La présentation du livre « évoque, bien sûr, le Désert des Tartares de Dino Buzzati » et son armée vaine et puérile mais aussi, et surtout, « un formidable roman épique où résonne l’écho d’une geste plus ancienne ». Le labyrinthe est en fait l’épopée tragique et grotesque d’une brigade grecque défaite en 1919 dans la guerre contre la Turquie, en Anatolie, et qui erre dans le désert pour chercher une issue vers la mer et vers la mère patrie.
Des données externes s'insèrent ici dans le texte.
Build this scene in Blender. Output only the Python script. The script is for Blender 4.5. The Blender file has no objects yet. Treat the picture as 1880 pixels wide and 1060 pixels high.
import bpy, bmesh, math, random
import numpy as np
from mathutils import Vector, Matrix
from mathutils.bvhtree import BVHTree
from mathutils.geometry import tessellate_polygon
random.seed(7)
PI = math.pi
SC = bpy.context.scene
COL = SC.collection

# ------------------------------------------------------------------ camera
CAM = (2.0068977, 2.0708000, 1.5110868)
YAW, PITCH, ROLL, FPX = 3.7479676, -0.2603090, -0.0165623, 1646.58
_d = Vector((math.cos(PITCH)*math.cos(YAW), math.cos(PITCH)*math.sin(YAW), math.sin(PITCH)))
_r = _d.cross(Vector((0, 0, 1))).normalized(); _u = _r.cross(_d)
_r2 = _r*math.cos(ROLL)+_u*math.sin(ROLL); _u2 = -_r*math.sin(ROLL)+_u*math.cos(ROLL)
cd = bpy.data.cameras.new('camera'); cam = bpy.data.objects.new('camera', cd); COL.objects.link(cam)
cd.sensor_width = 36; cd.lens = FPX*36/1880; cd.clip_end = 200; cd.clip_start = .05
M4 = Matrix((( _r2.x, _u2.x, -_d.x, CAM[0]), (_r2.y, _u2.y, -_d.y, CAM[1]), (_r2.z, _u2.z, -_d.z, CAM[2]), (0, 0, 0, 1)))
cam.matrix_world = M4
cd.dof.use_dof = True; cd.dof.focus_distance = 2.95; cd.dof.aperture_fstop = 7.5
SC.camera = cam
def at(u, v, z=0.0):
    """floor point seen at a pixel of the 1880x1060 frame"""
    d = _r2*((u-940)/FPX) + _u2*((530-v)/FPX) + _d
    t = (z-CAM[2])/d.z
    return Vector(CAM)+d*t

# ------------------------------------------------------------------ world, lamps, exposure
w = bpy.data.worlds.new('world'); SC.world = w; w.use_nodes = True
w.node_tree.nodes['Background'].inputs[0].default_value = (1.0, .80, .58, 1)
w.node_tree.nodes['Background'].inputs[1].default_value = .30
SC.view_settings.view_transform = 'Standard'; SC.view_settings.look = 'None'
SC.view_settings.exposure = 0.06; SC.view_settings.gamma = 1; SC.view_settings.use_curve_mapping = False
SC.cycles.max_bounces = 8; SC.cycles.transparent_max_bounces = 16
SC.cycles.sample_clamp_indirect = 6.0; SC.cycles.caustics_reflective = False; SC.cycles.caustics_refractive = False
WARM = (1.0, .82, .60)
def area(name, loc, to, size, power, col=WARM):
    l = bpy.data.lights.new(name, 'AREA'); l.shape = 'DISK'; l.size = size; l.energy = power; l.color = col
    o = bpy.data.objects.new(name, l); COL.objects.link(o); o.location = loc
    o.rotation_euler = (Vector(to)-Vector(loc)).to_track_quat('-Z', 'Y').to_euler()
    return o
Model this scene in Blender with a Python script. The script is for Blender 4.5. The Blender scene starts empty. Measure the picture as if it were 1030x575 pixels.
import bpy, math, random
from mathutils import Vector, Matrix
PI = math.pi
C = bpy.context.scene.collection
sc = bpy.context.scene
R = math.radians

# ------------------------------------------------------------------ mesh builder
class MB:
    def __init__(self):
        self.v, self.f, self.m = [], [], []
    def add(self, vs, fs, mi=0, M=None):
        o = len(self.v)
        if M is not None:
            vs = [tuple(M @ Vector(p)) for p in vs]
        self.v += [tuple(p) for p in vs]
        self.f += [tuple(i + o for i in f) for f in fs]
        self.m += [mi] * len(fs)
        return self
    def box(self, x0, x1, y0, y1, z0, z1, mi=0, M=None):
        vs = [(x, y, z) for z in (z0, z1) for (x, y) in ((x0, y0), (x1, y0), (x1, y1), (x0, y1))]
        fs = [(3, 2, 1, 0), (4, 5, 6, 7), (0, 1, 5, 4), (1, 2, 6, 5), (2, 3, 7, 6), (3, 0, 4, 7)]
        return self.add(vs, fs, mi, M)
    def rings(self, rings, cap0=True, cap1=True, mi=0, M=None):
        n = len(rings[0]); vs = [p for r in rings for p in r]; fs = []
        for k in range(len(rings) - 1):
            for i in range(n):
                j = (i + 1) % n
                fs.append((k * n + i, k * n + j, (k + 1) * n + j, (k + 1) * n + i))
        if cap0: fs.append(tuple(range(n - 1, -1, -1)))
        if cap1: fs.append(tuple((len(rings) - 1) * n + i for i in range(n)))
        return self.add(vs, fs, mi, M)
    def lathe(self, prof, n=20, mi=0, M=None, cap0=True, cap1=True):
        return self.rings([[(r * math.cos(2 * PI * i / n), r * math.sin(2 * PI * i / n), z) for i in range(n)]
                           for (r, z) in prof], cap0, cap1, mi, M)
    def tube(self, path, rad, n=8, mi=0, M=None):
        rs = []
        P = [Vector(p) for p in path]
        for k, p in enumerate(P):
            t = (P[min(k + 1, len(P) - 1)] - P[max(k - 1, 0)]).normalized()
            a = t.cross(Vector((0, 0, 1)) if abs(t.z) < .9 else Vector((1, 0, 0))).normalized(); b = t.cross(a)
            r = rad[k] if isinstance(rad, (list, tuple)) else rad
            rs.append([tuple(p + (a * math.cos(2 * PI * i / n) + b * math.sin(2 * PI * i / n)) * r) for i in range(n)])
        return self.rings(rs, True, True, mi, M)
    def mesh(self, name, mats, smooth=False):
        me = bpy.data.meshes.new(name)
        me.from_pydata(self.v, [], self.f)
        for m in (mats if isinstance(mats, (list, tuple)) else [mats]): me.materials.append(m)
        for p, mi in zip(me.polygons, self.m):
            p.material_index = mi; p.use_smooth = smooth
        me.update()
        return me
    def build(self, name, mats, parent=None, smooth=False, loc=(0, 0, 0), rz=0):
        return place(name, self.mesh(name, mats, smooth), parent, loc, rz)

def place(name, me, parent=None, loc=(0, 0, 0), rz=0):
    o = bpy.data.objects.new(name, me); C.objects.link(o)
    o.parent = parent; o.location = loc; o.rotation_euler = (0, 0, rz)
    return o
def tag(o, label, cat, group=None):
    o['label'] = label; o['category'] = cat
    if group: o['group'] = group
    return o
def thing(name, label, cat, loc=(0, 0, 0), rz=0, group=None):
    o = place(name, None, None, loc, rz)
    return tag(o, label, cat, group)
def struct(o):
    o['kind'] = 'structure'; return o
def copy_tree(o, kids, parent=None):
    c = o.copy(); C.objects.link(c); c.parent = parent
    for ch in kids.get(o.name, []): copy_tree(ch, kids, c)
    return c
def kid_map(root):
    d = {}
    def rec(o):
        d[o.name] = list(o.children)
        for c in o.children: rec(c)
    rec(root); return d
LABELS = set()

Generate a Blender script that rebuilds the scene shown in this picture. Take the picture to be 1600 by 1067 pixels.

Cette épopée est retracée à travers quelques personnages qui constituent la théogonie de cette troupe en déroute : le général morphinomane écrasé par l’humiliation de la défaite et le décès de sa femme, le colonel, homme de guerre, qui a perdu sa motivation militaire et qui ne croit plus en sa hiérarchie et en le pouvoir en place, le prêtre qui a perdu ses ouailles et qui persiste à garder la foi, le médecin militaire qui croit fermement en la science mais qui peu à peu désespère des homme et un caporal, candide au milieu de ceux qui ont le pouvoir, qui ne croit plus qu’en l’amour d’une belle bien hypothétique là-bas au pays. Et cette petite troupe défaite, accablée par la malédiction et les éléments traîne sa misère sous un soleil de plomb avec un vilain secret dans ses bagages qui pèse aussi lourd sur les consciences que sur le moral de ces soldats en déroute.

Ce récit serait trop improbable si Karnézis ne nous invitait pas, par des allusions régulières, à lire cette histoire comme une épopée antique avec ses héros et ses traîtres, ses exploits et ses viles bassesses et tous ces preux guerriers en quête d’une gloire quelconque militaire, religieuse, scientifique ou plus simplement populaire. Et, même l’aviateur qui aurait pu sauver la troupe qu’il a repérée dans le désert se brûle les ailes en tombant du ciel comme un Icare, mais en sens inverse, brûlant les siennes en voulant s’évader lui aussi de son labyrinthe. Et le général reste convaincu qu’« Il est regrettable de ne pas connaître l’histoire de son propre peuple. Mais presque criminel d’ignorer sa mythologie… Car la mythologie est plus que de l’histoire, … , C’est aussi de la science. »

En ressuscitant l’épopée des dieux de l’Olympe, Karnézis a aussi voulu montrer toute la puérilité des guerres qui régulièrement enflamment ce qu’on appelait encore le « Levant » à l’époque où l’auteur fixe son récit, mais aussi tous les travers de l’humanité où l’homme confronté aux limites de son existence retrouve tous les instincts et les vices qui le rapprochent du monde animal aux abois. Caleb, le chien du prêtre semble avoir plus d’humanité que les hommes qui l’entourent. Et, il ressort de cette épopée comme une fatalité qui rend toutes les bonnes volontés vaines et inutiles devant le l’impitoyable destinée de chacun.

Et, quand l’armée après avoir retrouvé la ville et l’espoir prend le chemin de la mère patrie et bien que la défaite et le remord assomment toujours un peu plus le général, la presse pourrait construire avec cette retraite salvatrice une légende où cette « équipée et celle des Dix Mille de Xénophon ? » auraient certaines analogies.

A l’aube de cette nouvelle légende, dans cette armée fuyant Smyrne avec sa population chrétienne, on croit voir parmi les civils qui ont choisi le chemin de l’exil, les ancêtres grecs que Jeffrey Eugenides a fait revivre dans Milddlesex.